**Job**: From the first line of the data below, repeat each line exactly until you reach the line with "def yh(px): return"; include that line too.

**Source data**:
--- begin ---
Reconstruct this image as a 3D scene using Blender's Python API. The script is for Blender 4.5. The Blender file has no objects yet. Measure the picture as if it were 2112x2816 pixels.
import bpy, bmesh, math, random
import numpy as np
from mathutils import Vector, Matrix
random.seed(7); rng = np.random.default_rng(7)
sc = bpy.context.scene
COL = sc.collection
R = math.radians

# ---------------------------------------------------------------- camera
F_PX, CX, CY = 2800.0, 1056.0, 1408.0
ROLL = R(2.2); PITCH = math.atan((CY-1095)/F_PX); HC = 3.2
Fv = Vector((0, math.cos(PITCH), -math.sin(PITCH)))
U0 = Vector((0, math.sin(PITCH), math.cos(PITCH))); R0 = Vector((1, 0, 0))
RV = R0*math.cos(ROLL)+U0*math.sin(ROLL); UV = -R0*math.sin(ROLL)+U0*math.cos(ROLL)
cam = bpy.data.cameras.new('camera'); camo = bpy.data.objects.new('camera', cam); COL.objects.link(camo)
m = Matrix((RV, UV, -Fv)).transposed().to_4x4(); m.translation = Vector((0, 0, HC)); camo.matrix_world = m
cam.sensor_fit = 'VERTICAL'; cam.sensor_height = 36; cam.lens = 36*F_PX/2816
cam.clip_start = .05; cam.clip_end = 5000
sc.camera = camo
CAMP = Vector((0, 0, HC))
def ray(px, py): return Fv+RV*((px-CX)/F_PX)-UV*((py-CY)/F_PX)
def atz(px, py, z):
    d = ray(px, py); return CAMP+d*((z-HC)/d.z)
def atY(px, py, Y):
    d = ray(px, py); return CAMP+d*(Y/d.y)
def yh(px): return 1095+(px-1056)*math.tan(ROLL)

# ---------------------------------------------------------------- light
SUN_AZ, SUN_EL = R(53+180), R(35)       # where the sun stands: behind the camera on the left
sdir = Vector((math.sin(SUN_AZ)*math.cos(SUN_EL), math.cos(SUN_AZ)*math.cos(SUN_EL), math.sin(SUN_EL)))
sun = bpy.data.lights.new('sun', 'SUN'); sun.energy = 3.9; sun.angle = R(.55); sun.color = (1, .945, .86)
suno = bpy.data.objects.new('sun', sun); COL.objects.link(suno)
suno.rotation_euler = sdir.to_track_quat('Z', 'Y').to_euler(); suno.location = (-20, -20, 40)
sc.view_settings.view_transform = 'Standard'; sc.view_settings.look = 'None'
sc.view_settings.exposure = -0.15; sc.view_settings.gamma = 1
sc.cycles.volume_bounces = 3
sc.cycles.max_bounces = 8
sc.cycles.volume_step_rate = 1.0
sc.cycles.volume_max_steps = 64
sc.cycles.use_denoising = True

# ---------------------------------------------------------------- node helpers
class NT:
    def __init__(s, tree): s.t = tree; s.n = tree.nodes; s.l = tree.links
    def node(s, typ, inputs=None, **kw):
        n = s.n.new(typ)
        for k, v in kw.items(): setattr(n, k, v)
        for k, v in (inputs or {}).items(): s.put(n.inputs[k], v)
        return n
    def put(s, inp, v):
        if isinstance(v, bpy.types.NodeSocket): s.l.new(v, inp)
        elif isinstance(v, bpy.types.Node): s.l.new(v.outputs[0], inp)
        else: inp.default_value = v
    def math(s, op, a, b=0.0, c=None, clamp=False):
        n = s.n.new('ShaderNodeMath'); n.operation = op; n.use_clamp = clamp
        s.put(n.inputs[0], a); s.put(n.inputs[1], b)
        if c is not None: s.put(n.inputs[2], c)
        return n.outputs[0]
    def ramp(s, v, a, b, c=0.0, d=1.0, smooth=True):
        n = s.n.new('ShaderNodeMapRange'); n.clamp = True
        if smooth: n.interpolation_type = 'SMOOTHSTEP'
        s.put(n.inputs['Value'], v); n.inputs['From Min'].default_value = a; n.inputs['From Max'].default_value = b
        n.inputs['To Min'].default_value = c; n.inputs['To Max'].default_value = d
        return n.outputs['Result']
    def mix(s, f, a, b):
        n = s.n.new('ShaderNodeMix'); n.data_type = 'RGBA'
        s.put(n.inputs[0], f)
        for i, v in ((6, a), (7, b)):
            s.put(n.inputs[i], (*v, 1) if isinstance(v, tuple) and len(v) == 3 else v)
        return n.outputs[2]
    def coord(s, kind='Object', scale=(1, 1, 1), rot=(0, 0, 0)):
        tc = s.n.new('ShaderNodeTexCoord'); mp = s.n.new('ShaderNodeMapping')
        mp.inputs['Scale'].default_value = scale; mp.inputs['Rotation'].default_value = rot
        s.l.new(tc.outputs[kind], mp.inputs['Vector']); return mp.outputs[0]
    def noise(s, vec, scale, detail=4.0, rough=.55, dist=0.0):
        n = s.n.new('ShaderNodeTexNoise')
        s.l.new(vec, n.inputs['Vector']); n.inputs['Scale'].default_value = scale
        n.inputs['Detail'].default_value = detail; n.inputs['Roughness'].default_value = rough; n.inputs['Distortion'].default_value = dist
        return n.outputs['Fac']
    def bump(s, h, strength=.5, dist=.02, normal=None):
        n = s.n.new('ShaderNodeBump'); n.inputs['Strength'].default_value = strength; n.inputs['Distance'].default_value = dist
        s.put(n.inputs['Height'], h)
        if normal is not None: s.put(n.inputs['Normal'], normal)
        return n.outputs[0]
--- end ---
**Task result**:
Reconstruct this image as a 3D scene using Blender's Python API. The script is for Blender 4.5. The Blender file has no objects yet. Measure the picture as if it were 2112x2816 pixels.
import bpy, bmesh, math, random
import numpy as np
from mathutils import Vector, Matrix
random.seed(7); rng = np.random.default_rng(7)
sc = bpy.context.scene
COL = sc.collection
R = math.radians

# ---------------------------------------------------------------- camera
F_PX, CX, CY = 2800.0, 1056.0, 1408.0
ROLL = R(2.2); PITCH = math.atan((CY-1095)/F_PX); HC = 3.2
Fv = Vector((0, math.cos(PITCH), -math.sin(PITCH)))
U0 = Vector((0, math.sin(PITCH), math.cos(PITCH))); R0 = Vector((1, 0, 0))
RV = R0*math.cos(ROLL)+U0*math.sin(ROLL); UV = -R0*math.sin(ROLL)+U0*math.cos(ROLL)
cam = bpy.data.cameras.new('camera'); camo = bpy.data.objects.new('camera', cam); COL.objects.link(camo)
m = Matrix((RV, UV, -Fv)).transposed().to_4x4(); m.translation = Vector((0, 0, HC)); camo.matrix_world = m
cam.sensor_fit = 'VERTICAL'; cam.sensor_height = 36; cam.lens = 36*F_PX/2816
cam.clip_start = .05; cam.clip_end = 5000
sc.camera = camo
CAMP = Vector((0, 0, HC))
def ray(px, py): return Fv+RV*((px-CX)/F_PX)-UV*((py-CY)/F_PX)
def atz(px, py, z):
    d = ray(px, py); return CAMP+d*((z-HC)/d.z)
def atY(px, py, Y):
    d = ray(px, py); return CAMP+d*(Y/d.y)
def yh(px): return 1095+(px-1056)*math.tan(ROLL)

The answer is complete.